▸ **What to work on**
Below is a block of records: output all of them exactly and leave out the pictures.

** begin Data rows **

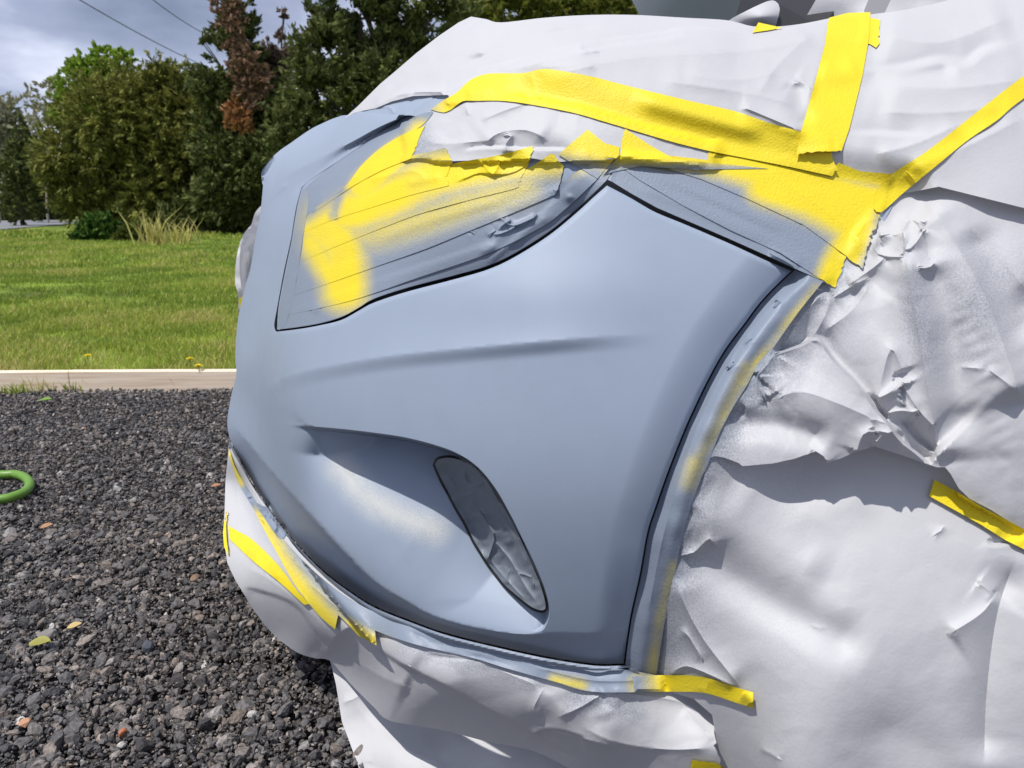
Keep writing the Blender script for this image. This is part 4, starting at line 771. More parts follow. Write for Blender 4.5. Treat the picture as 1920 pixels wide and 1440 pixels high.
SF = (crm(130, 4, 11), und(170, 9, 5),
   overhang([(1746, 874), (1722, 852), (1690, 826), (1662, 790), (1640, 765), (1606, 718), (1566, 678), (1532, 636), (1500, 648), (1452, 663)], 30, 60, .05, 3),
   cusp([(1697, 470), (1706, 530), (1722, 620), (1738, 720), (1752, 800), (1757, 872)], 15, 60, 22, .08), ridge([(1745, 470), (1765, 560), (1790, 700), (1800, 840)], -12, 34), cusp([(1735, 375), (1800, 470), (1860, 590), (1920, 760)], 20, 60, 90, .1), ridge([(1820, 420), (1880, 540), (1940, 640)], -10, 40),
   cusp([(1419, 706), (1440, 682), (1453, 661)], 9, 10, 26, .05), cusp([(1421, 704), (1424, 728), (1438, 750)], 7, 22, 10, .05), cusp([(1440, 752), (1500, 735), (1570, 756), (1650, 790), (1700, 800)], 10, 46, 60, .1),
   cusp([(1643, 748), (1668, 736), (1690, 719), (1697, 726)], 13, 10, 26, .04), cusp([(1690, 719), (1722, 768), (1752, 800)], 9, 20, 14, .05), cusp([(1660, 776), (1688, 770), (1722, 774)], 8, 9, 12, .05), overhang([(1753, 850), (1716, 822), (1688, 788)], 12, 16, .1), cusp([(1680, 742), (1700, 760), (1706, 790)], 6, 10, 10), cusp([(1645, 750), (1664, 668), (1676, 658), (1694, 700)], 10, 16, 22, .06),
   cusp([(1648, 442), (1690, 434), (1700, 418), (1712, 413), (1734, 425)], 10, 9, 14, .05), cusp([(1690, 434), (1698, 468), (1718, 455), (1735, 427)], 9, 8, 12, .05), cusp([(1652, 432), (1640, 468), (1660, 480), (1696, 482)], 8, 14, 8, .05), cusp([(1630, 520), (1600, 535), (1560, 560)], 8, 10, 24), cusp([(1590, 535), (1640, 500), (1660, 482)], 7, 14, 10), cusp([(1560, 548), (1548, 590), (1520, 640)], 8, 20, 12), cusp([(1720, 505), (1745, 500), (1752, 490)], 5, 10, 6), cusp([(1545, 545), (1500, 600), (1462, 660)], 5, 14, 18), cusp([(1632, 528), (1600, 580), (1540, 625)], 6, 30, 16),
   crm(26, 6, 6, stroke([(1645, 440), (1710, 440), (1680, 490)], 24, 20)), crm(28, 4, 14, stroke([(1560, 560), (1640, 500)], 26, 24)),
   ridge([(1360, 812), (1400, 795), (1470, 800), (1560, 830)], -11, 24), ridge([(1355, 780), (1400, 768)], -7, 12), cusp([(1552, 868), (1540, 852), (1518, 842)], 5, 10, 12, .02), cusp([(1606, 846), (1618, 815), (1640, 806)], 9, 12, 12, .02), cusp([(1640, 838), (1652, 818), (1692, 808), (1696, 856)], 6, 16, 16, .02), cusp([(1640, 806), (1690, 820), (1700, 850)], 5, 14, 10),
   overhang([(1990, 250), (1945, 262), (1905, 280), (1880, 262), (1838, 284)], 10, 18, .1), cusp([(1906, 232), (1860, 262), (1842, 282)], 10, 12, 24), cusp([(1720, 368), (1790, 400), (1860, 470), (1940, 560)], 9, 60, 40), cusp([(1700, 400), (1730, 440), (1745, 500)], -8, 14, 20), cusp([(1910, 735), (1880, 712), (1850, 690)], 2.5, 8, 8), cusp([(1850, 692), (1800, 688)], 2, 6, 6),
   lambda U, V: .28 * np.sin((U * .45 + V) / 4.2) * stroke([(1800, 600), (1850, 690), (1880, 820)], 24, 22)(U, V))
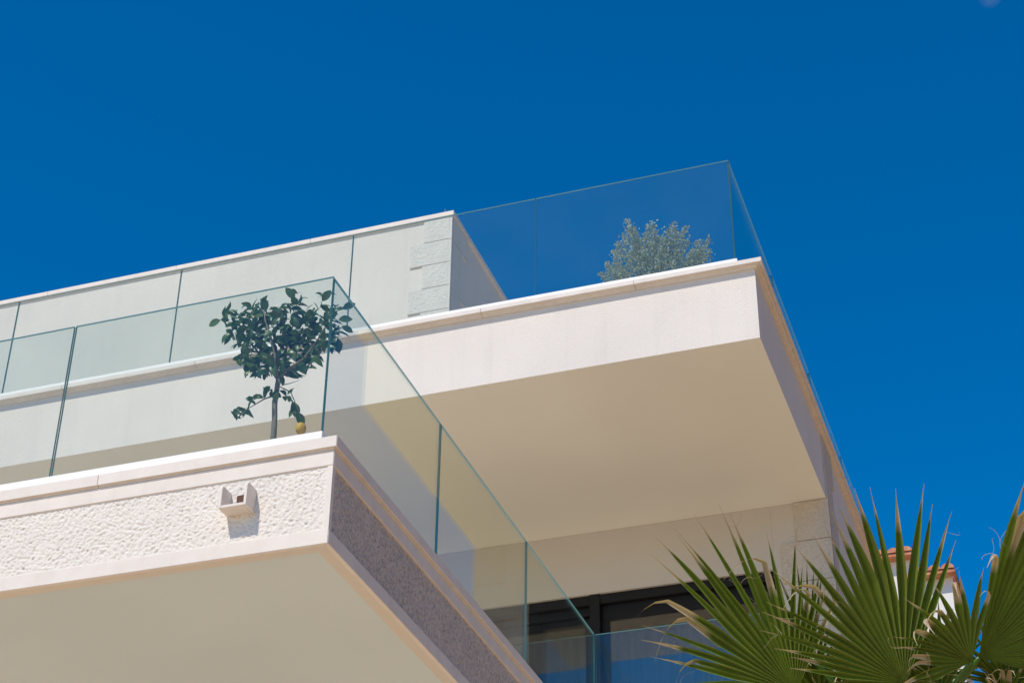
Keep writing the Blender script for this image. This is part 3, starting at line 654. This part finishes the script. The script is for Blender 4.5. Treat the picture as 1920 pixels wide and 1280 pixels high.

** end Data rows **

▸ **Correct output**
Keep writing the Blender script for this image. This is part 4, starting at line 771. More parts follow. Write for Blender 4.5. Treat the picture as 1920 pixels wide and 1440 pixels high.
SF = (crm(130, 4, 11), und(170, 9, 5),
   overhang([(1746, 874), (1722, 852), (1690, 826), (1662, 790), (1640, 765), (1606, 718), (1566, 678), (1532, 636), (1500, 648), (1452, 663)], 30, 60, .05, 3),
   cusp([(1697, 470), (1706, 530), (1722, 620), (1738, 720), (1752, 800), (1757, 872)], 15, 60, 22, .08), ridge([(1745, 470), (1765, 560), (1790, 700), (1800, 840)], -12, 34), cusp([(1735, 375), (1800, 470), (1860, 590), (1920, 760)], 20, 60, 90, .1), ridge([(1820, 420), (1880, 540), (1940, 640)], -10, 40),
   cusp([(1419, 706), (1440, 682), (1453, 661)], 9, 10, 26, .05), cusp([(1421, 704), (1424, 728), (1438, 750)], 7, 22, 10, .05), cusp([(1440, 752), (1500, 735), (1570, 756), (1650, 790), (1700, 800)], 10, 46, 60, .1),
   cusp([(1643, 748), (1668, 736), (1690, 719), (1697, 726)], 13, 10, 26, .04), cusp([(1690, 719), (1722, 768), (1752, 800)], 9, 20, 14, .05), cusp([(1660, 776), (1688, 770), (1722, 774)], 8, 9, 12, .05), overhang([(1753, 850), (1716, 822), (1688, 788)], 12, 16, .1), cusp([(1680, 742), (1700, 760), (1706, 790)], 6, 10, 10), cusp([(1645, 750), (1664, 668), (1676, 658), (1694, 700)], 10, 16, 22, .06),
   cusp([(1648, 442), (1690, 434), (1700, 418), (1712, 413), (1734, 425)], 10, 9, 14, .05), cusp([(1690, 434), (1698, 468), (1718, 455), (1735, 427)], 9, 8, 12, .05), cusp([(1652, 432), (1640, 468), (1660, 480), (1696, 482)], 8, 14, 8, .05), cusp([(1630, 520), (1600, 535), (1560, 560)], 8, 10, 24), cusp([(1590, 535), (1640, 500), (1660, 482)], 7, 14, 10), cusp([(1560, 548), (1548, 590), (1520, 640)], 8, 20, 12), cusp([(1720, 505), (1745, 500), (1752, 490)], 5, 10, 6), cusp([(1545, 545), (1500, 600), (1462, 660)], 5, 14, 18), cusp([(1632, 528), (1600, 580), (1540, 625)], 6, 30, 16),
   crm(26, 6, 6, stroke([(1645, 440), (1710, 440), (1680, 490)], 24, 20)), crm(28, 4, 14, stroke([(1560, 560), (1640, 500)], 26, 24)),
   ridge([(1360, 812), (1400, 795), (1470, 800), (1560, 830)], -11, 24), ridge([(1355, 780), (1400, 768)], -7, 12), cusp([(1552, 868), (1540, 852), (1518, 842)], 5, 10, 12, .02), cusp([(1606, 846), (1618, 815), (1640, 806)], 9, 12, 12, .02), cusp([(1640, 838), (1652, 818), (1692, 808), (1696, 856)], 6, 16, 16, .02), cusp([(1640, 806), (1690, 820), (1700, 850)], 5, 14, 10),
   overhang([(1990, 250), (1945, 262), (1905, 280), (1880, 262), (1838, 284)], 10, 18, .1), cusp([(1906, 232), (1860, 262), (1842, 282)], 10, 12, 24), cusp([(1720, 368), (1790, 400), (1860, 470), (1940, 560)], 9, 60, 40), cusp([(1700, 400), (1730, 440), (1745, 500)], -8, 14, 20), cusp([(1910, 735), (1880, 712), (1850, 690)], 2.5, 8, 8), cusp([(1850, 692), (1800, 688)], 2, 6, 6),
   lambda U, V: .28 * np.sin((U * .45 + V) / 4.2) * stroke([(1800, 600), (1850, 690), (1880, 820)], 24, 22)(U, V))
Keep writing the Blender script for this image. This is part 3, starting at line 654. This part finishes the script. The script is for Blender 4.5. Treat the picture as 1920 pixels wide and 1280 pixels high.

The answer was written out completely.